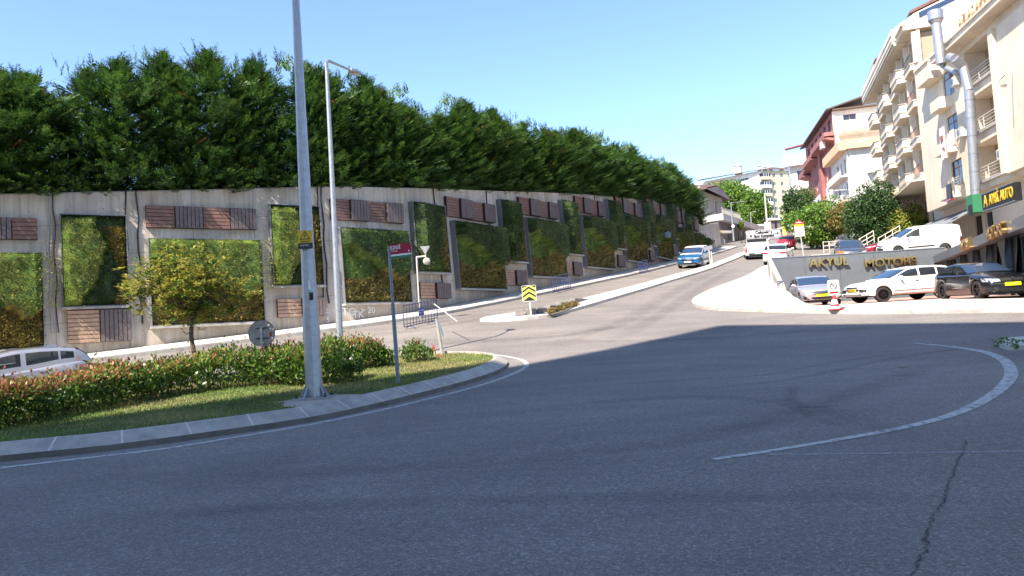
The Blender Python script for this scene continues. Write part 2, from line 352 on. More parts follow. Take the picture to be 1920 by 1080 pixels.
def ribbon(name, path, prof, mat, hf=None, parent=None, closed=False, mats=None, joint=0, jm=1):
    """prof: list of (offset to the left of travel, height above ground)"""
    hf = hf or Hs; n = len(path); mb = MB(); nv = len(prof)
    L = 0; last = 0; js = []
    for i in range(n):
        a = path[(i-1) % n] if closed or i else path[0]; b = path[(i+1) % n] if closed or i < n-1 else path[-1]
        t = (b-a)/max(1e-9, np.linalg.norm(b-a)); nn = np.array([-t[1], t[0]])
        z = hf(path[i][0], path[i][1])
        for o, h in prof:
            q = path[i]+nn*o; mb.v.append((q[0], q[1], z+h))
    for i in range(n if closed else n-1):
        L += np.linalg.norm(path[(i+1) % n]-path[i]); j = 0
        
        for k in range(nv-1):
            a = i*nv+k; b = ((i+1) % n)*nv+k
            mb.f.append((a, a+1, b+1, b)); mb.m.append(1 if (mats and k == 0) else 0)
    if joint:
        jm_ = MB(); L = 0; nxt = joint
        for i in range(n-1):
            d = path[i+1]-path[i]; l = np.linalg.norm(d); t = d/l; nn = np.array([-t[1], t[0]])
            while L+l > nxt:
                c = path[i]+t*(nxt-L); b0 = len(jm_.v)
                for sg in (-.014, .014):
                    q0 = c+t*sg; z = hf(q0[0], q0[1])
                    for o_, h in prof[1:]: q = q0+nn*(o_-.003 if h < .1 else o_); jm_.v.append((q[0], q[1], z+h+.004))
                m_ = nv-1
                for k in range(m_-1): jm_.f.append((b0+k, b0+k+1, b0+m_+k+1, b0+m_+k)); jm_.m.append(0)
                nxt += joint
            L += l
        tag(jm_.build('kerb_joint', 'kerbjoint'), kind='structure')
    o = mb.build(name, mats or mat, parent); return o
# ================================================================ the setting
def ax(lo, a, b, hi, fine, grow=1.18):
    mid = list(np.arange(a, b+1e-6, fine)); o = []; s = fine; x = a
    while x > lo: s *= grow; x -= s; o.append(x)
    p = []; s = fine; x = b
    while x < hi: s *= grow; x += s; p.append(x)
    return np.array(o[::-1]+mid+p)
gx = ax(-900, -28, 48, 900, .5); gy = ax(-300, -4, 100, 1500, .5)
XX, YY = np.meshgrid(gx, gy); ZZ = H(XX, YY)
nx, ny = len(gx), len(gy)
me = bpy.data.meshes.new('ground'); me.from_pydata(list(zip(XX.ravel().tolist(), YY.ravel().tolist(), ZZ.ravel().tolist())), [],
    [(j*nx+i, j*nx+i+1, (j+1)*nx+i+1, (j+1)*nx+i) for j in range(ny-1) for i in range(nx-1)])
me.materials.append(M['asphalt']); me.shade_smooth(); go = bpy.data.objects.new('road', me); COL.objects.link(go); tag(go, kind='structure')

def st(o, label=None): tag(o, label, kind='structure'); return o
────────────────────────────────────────
INSTRUCTIONS TO FOLLOW — Copy each line in full and exactly, omitting any picture.

RESULT OF THIS TASK —
The Blender Python script for this scene continues. Write part 2, from line 352 on. More parts follow. Take the picture to be 1920 by 1080 pixels.
def ribbon(name, path, prof, mat, hf=None, parent=None, closed=False, mats=None, joint=0, jm=1):
    """prof: list of (offset to the left of travel, height above ground)"""
    hf = hf or Hs; n = len(path); mb = MB(); nv = len(prof)
    L = 0; last = 0; js = []
    for i in range(n):
        a = path[(i-1) % n] if closed or i else path[0]; b = path[(i+1) % n] if closed or i < n-1 else path[-1]
        t = (b-a)/max(1e-9, np.linalg.norm(b-a)); nn = np.array([-t[1], t[0]])
        z = hf(path[i][0], path[i][1])
        for o, h in prof:
            q = path[i]+nn*o; mb.v.append((q[0], q[1], z+h))
    for i in range(n if closed else n-1):
        L += np.linalg.norm(path[(i+1) % n]-path[i]); j = 0
        
        for k in range(nv-1):
            a = i*nv+k; b = ((i+1) % n)*nv+k
            mb.f.append((a, a+1, b+1, b)); mb.m.append(1 if (mats and k == 0) else 0)
    if joint:
        jm_ = MB(); L = 0; nxt = joint
        for i in range(n-1):
            d = path[i+1]-path[i]; l = np.linalg.norm(d); t = d/l; nn = np.array([-t[1], t[0]])
            while L+l > nxt:
                c = path[i]+t*(nxt-L); b0 = len(jm_.v)
                for sg in (-.014, .014):
                    q0 = c+t*sg; z = hf(q0[0], q0[1])
                    for o_, h in prof[1:]: q = q0+nn*(o_-.003 if h < .1 else o_); jm_.v.append((q[0], q[1], z+h+.004))
                m_ = nv-1
                for k in range(m_-1): jm_.f.append((b0+k, b0+k+1, b0+m_+k+1, b0+m_+k)); jm_.m.append(0)
                nxt += joint
            L += l
        tag(jm_.build('kerb_joint', 'kerbjoint'), kind='structure')
    o = mb.build(name, mats or mat, parent); return o
# ================================================================ the setting
def ax(lo, a, b, hi, fine, grow=1.18):
    mid = list(np.arange(a, b+1e-6, fine)); o = []; s = fine; x = a
    while x > lo: s *= grow; x -= s; o.append(x)
    p = []; s = fine; x = b
    while x < hi: s *= grow; x += s; p.append(x)
    return np.array(o[::-1]+mid+p)
gx = ax(-900, -28, 48, 900, .5); gy = ax(-300, -4, 100, 1500, .5)
XX, YY = np.meshgrid(gx, gy); ZZ = H(XX, YY)
nx, ny = len(gx), len(gy)
me = bpy.data.meshes.new('ground'); me.from_pydata(list(zip(XX.ravel().tolist(), YY.ravel().tolist(), ZZ.ravel().tolist())), [],
    [(j*nx+i, j*nx+i+1, (j+1)*nx+i+1, (j+1)*nx+i) for j in range(ny-1) for i in range(nx-1)])
me.materials.append(M['asphalt']); me.shade_smooth(); go = bpy.data.objects.new('road', me); COL.objects.link(go); tag(go, kind='structure')

def st(o, label=None): tag(o, label, kind='structure'); return o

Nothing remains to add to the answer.